We use clicker training. Clicker training is based on psychology, operant conditioning to be exact (ja, go ahead and Wikipedia it, or go back to that Psych 1 textbook in the garage). A small clicker makes a noise that marks the behavior I’m looking for.

A clicker.

The sound of the clicker never varies so it is a consistent, clear signal to the dog that he has done something that I am interested in. Every click is followed by a treat; every singe click, always. “The clicker never lies,” and that makes it a powerful tool. It didn’t take Chico long to figure out that if I clicked a behavior, it was an interesting idea to try and get me to make another click by repeating the behavior. He was training me to give him treats.

Karen Pryor is a Grand Dame of clicker training and she has some very good explanations of clicker training theory and practice at Karen Pryor defines clicker training. The short of it is: “clicker training is an animal training method based on behavioral psychology that relies on marking desirable behavior and rewarding it.” Use the clicker to signal (or mark) desired behaviors and reward them, and pretty soon the dog is doing everything possible to earn that click.
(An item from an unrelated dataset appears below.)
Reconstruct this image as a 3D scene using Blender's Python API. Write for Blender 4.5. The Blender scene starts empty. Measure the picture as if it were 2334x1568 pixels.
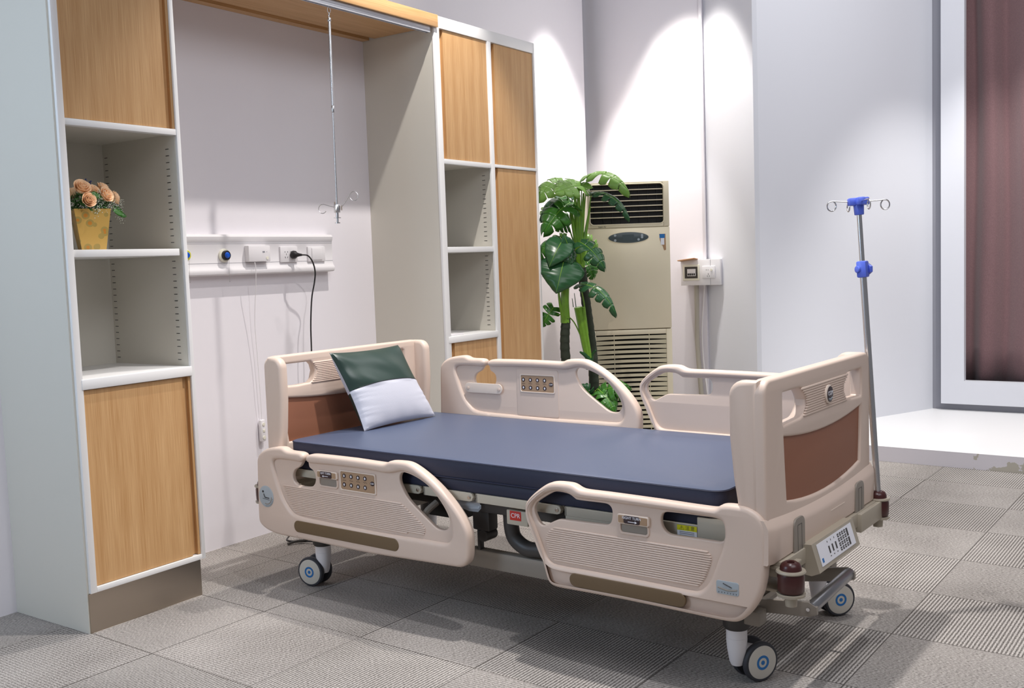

He’s not made to do things, he does things because he wants to.

Yes, I use a lot of treats, A LOT of them. No, Chico isn’t fat, he gets a small dinner at the end of the day. The treats come off his dinner and he doesn’t get breakfast. Yes, I am buying his compliance, but I have it. I could get that by beating on him too, but the benefit of clicker training and its principle of positive reinforcement is that in addition to a cooperative dog, I have a happy one.

And, if you couldn’t have guessed, that means a heck of a lot to me.